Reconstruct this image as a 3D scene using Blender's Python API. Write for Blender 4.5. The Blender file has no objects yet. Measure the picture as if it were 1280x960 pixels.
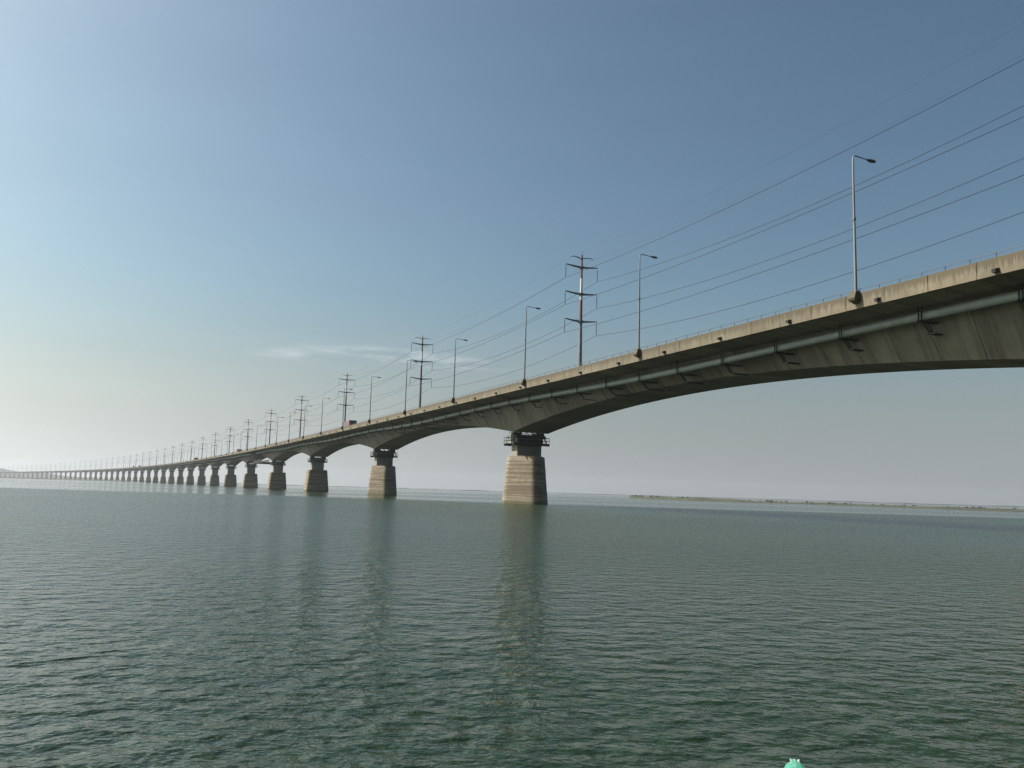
import bpy, bmesh, math, random
import numpy as np
from mathutils import Vector, Matrix
random.seed(7); rng = np.random.default_rng(11)
S = bpy.context.scene
COL = S.collection
R = math.radians

# ------------------------------------------------------------------ camera
F_PX, PITCH, ROLL, CAM_H = 1053.363, 0.12725, 0.029687, 2.0202
cam_d = bpy.data.cameras.new('camera'); cam = bpy.data.objects.new('camera', cam_d); COL.objects.link(cam)
cam_d.sensor_width = 36.0; cam_d.lens = 36.0 * F_PX / 1280.0
cam_d.clip_start = 0.05; cam_d.clip_end = 40000.0
cp, sp, cr, sr = math.cos(PITCH), math.sin(PITCH), math.cos(ROLL), math.sin(ROLL)
cam.matrix_world = Matrix(((cr, -sr, 0, 0), (-sr * sp, -cr * sp, -cp, 0), (sr * cp, cr * cp, -sp, CAM_H), (0, 0, 0, 1)))
S.camera = cam

# ------------------------------------------------------------------ sun, sky, exposure
SUN_AZ, SUN_EL = 172.0, 46.0            # azimuth counted counter-clockwise from +X
S.view_settings.view_transform = 'Standard'; S.view_settings.look = 'None'
S.view_settings.exposure = 0.85; S.view_settings.gamma = 1.0
sd = bpy.data.lights.new('sun', 'SUN'); sd.energy = 5.0; sd.angle = R(0.53); sd.color = (1.0, 0.94, 0.85)
sun = bpy.data.objects.new('sun', sd); COL.objects.link(sun)
sv = Vector((math.cos(R(SUN_AZ)) * math.cos(R(SUN_EL)), math.sin(R(SUN_AZ)) * math.cos(R(SUN_EL)), math.sin(R(SUN_EL))))
sun.rotation_euler = sv.to_track_quat('Z', 'Y').to_euler()
sun.location = (0, 0, 80)

W = bpy.data.worlds.new('World'); S.world = W; W.use_nodes = True
nt = W.node_tree; nt.nodes.clear()
def wn(t, **k):
    n = nt.nodes.new(t)
    for a, b in k.items(): setattr(n, a, b)
    return n
sky = wn('ShaderNodeTexSky'); sky.sky_type = 'NISHITA'; sky.sun_disc = False
sky.sun_elevation = R(SUN_EL); sky.sun_rotation = R(90.0 - SUN_AZ)
sky.altitude = 0; sky.air_density = 1.0; sky.dust_density = 3.6; sky.ozone_density = 1.6
bg = wn('ShaderNodeBackground'); bg.inputs['Strength'].default_value = 0.104
wo = wn('ShaderNodeOutputWorld')
# thin cirrus wisps, part of the sky: noise in a flat long patch low above the bridge
tc = wn('ShaderNodeTexCoord')
mp = wn('ShaderNodeMapping'); mp.vector_type = 'POINT'
mp.inputs['Scale'].default_value = (9.0, 5.0, 60.0); mp.inputs['Rotation'].default_value = (0, R(4), 0)
nz = wn('ShaderNodeTexNoise'); nz.inputs['Scale'].default_value = 1.5; nz.inputs['Detail'].default_value = 5; nz.inputs['Roughness'].default_value = 0.62
rm = wn('ShaderNodeMapRange'); rm.inputs['From Min'].default_value = 0.42; rm.inputs['From Max'].default_value = 0.72
# mask: distance from the wisp's direction, squashed in height
sub = wn('ShaderNodeVectorMath', operation='SUBTRACT'); sub.inputs[1].default_value = (-0.118, 0.974, 0.1525)
rot = wn('ShaderNodeVectorRotate', rotation_type='Y_AXIS'); rot.inputs['Angle'].default_value = R(-3)
scl = wn('ShaderNodeVectorMath', operation='MULTIPLY'); scl.inputs[1].default_value = (7.0, 5.0, 85.0)
ln = wn('ShaderNodeVectorMath', operation='LENGTH')
mk = wn('ShaderNodeMapRange'); mk.inputs['From Min'].default_value = 1.0; mk.inputs['From Max'].default_value = 0.104
ml = wn('ShaderNodeMath', operation='MULTIPLY'); ml2 = wn('ShaderNodeMath', operation='MULTIPLY'); ml2.inputs[1].default_value = 0.55
mix = wn('ShaderNodeMix', data_type='RGBA'); mix.inputs['B'].default_value = (6.6, 6.8, 7.0, 1)
L = nt.links.new
L(tc.outputs['Generated'], mp.inputs['Vector']); L(mp.outputs[0], nz.inputs['Vector']); L(nz.outputs['Fac'], rm.inputs['Value'])
L(tc.outputs['Generated'], sub.inputs[0]); L(sub.outputs[0], rot.inputs['Vector']); L(rot.outputs[0], scl.inputs[0]); L(scl.outputs[0], ln.inputs[0]); L(ln.outputs['Value'], mk.inputs['Value'])
L(rm.outputs[0], ml.inputs[0]); sub2 = wn('ShaderNodeVectorMath', operation='SUBTRACT'); sub2.inputs[1].default_value = (-0.245, 0.958, 0.149); L(tc.outputs['Generated'], sub2.inputs[0])
scl2 = wn('ShaderNodeVectorMath', operation='MULTIPLY'); scl2.inputs[1].default_value = (15.0, 5.0, 95.0); L(sub2.outputs[0], scl2.inputs[0])
ln2 = wn('ShaderNodeVectorMath', operation='LENGTH'); L(scl2.outputs[0], ln2.inputs[0])
mk2 = wn('ShaderNodeMapRange'); mk2.inputs['From Min'].default_value = 1.0; mk2.inputs['From Max'].default_value = 0.1; mk2.inputs['To Max'].default_value = 0.45; L(ln2.outputs['Value'], mk2.inputs['Value'])
mx = wn('ShaderNodeMath', operation='MAXIMUM'); L(mk.outputs[0], mx.inputs[0]); L(mk2.outputs[0], mx.inputs[1])
L(mx.outputs[0], ml.inputs[1]); L(ml.outputs[0], ml2.inputs[0]); L(ml2.outputs[0], mix.inputs['Factor'])
hs = wn('ShaderNodeHueSaturation'); hs.inputs['Saturation'].default_value = 0.92
# camera-like colour response of the sky: slight cyan cast and contrast
tint = wn('ShaderNodeVectorMath', operation='MULTIPLY'); tint.inputs[1].default_value = (0.0945, 0.1010, 0.0905)
gam = wn('ShaderNodeGamma'); gam.inputs['Gamma'].default_value = 1.45
up = wn('ShaderNodeVectorMath', operation='SCALE'); up.inputs['Scale'].default_value = 10.0
sv3 = wn('ShaderNodeSeparateXYZ'); L(tc.outputs['Generated'], sv3.inputs[0])
zmx = wn('ShaderNodeMath', operation='SMOOTH_MAX'); zmx.inputs[1].default_value = 0.085; zmx.inputs[2].default_value = 0.06; L(sv3.outputs['Z'], zmx.inputs[0])
cv3 = wn('ShaderNodeCombineXYZ'); L(sv3.outputs['X'], cv3.inputs['X']); L(sv3.outputs['Y'], cv3.inputs['Y']); L(zmx.outputs[0], cv3.inputs['Z'])
nv3 = wn('ShaderNodeVectorMath', operation='NORMALIZE'); L(cv3.outputs[0], nv3.inputs[0]); L(nv3.outputs[0], sky.inputs['Vector'])
L(sky.outputs[0], hs.inputs['Color']); L(hs.outputs[0], tint.inputs[0]); L(tint.outputs[0], gam.inputs['Color']); L(gam.outputs[0], up.inputs[0]); 
# towards the horizon the dusty air greys the sky out, the same all the way round
sxyz = wn('ShaderNodeSeparateXYZ'); L(tc.outputs['Generated'], sxyz.inputs[0])
low = wn('ShaderNodeMapRange', interpolation_type='SMOOTHSTEP'); low.inputs['From Min'].default_value = 0.0; low.inputs['From Max'].default_value = 0.24
low.inputs['To Min'].default_value = 0.25; low.inputs['To Max'].default_value = 1.0; L(sxyz.outputs['Z'], low.inputs['Value'])
lowv = wn('ShaderNodeMapRange', interpolation_type='SMOOTHSTEP'); lowv.inputs['From Min'].default_value = 0.0; lowv.inputs['From Max'].default_value = 0.17
lowv.inputs['To Min'].default_value = 1.4; lowv.inputs['To Max'].default_value = 1.0; L(sxyz.outputs['Z'], lowv.inputs['Value'])
hs2 = wn('ShaderNodeHueSaturation'); L(low.outputs[0], hs2.inputs['Saturation'])
mp2 = wn('ShaderNodeMapping'); mp2.inputs['Scale'].default_value = (2.2, 2.2, 14.0); mp2.inputs['Rotation'].default_value = (0, R(3), 0); L(tc.outputs['Generated'], mp2.inputs['Vector'])
veil = wn('ShaderNodeTexNoise'); veil.inputs['Scale'].default_value = 1.6; veil.inputs['Detail'].default_value = 6; veil.inputs['Roughness'].default_value = 0.55; L(mp2.outputs[0], veil.inputs['Vector'])
vr = wn('ShaderNodeMapRange'); vr.inputs['From Min'].default_value = 0.3; vr.inputs['From Max'].default_value = 0.7; vr.inputs['To Min'].default_value = 0.985; vr.inputs['To Max'].default_value = 1.02; L(veil.outputs['Fac'], vr.inputs['Value'])
vm = wn('ShaderNodeMath', operation='MULTIPLY'); L(lowv.outputs[0], vm.inputs[0]); L(vr.outputs[0], vm.inputs[1]); L(vm.outputs[0], hs2.inputs['Value'])
lt = wn('ShaderNodeMix', data_type='RGBA', blend_type='MULTIPLY'); lt.inputs['B'].default_value = (1.0, 0.995, 1.045, 1)
inv = wn('ShaderNodeMath', operation='SUBTRACT'); inv.inputs[0].default_value = 1.0; L(low.outputs[0], inv.inputs[1]); L(inv.outputs[0], lt.inputs['Factor'])
L(up.outputs[0], hs2.inputs['Color']); L(hs2.outputs[0], lt.inputs['A']); L(lt.outputs['Result'], mix.inputs['A']); L(mix.outputs['Result'], bg.inputs['Color']); L(bg.outputs[0], wo.inputs['Surface'])

# ------------------------------------------------------------------ bridge alignment
X0, Y0, TH0, K1, K2 = 2.8897, 148.7765, 1.966278, 8.43377e-5, -2.25087e-9
ZD, SL, QD = 19.008, 0.0055613, -1.15517e-6
SPAN = 99.375
_s = np.arange(-420.0, 4800.0, 1.0)
_a = TH0 + K1 * _s + K2 * _s * _s
_x = np.concatenate([[0], np.cumsum(np.cos((_a[1:] + _a[:-1]) / 2))]); _y = np.concatenate([[0], np.cumsum(np.sin((_a[1:] + _a[:-1]) / 2))])
_i0 = int(420); _x = _x - _x[_i0] + X0; _y = _y - _y[_i0] + Y0
def head(s): return TH0 + K1 * s + K2 * s * s
def top(s): return ZD + SL * s + QD * s * s
def at(s, o=0.0, z=0.0):
    a = head(s)
    return (float(np.interp(s, _s, _x)) - o * math.sin(a), float(np.interp(s, _s, _y)) + o * math.cos(a), z)
def dp(s, o, d):                       # depth below the near parapet's top
    return at(s, o, top(s) - d)
APEX = -1.5
def gdepth(s):
    u = ((s - APEX) % SPAN) / SPAN * 2 - 1
    return 3.42 + 3.22 * abs(u) ** 2.0
def pipe_d(s): return 2.28 - 0.2 * math.cos(2 * math.pi * s / SPAN)
def web_o(s, d): return 5.35 - (d - 1.46) / (gdepth(s) - 1.46) * 1.95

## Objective
Skip the pictures, please, and transcribe only the lines from the beginning of the material through the one that contains "sun.location = (0, 0, 80)".

## Full output
Reconstruct this image as a 3D scene using Blender's Python API. Write for Blender 4.5. The Blender file has no objects yet. Measure the picture as if it were 1280x960 pixels.
import bpy, bmesh, math, random
import numpy as np
from mathutils import Vector, Matrix
random.seed(7); rng = np.random.default_rng(11)
S = bpy.context.scene
COL = S.collection
R = math.radians

# ------------------------------------------------------------------ camera
F_PX, PITCH, ROLL, CAM_H = 1053.363, 0.12725, 0.029687, 2.0202
cam_d = bpy.data.cameras.new('camera'); cam = bpy.data.objects.new('camera', cam_d); COL.objects.link(cam)
cam_d.sensor_width = 36.0; cam_d.lens = 36.0 * F_PX / 1280.0
cam_d.clip_start = 0.05; cam_d.clip_end = 40000.0
cp, sp, cr, sr = math.cos(PITCH), math.sin(PITCH), math.cos(ROLL), math.sin(ROLL)
cam.matrix_world = Matrix(((cr, -sr, 0, 0), (-sr * sp, -cr * sp, -cp, 0), (sr * cp, cr * cp, -sp, CAM_H), (0, 0, 0, 1)))
S.camera = cam

# ------------------------------------------------------------------ sun, sky, exposure
SUN_AZ, SUN_EL = 172.0, 46.0            # azimuth counted counter-clockwise from +X
S.view_settings.view_transform = 'Standard'; S.view_settings.look = 'None'
S.view_settings.exposure = 0.85; S.view_settings.gamma = 1.0
sd = bpy.data.lights.new('sun', 'SUN'); sd.energy = 5.0; sd.angle = R(0.53); sd.color = (1.0, 0.94, 0.85)
sun = bpy.data.objects.new('sun', sd); COL.objects.link(sun)
sv = Vector((math.cos(R(SUN_AZ)) * math.cos(R(SUN_EL)), math.sin(R(SUN_AZ)) * math.cos(R(SUN_EL)), math.sin(R(SUN_EL))))
sun.rotation_euler = sv.to_track_quat('Z', 'Y').to_euler()
sun.location = (0, 0, 80)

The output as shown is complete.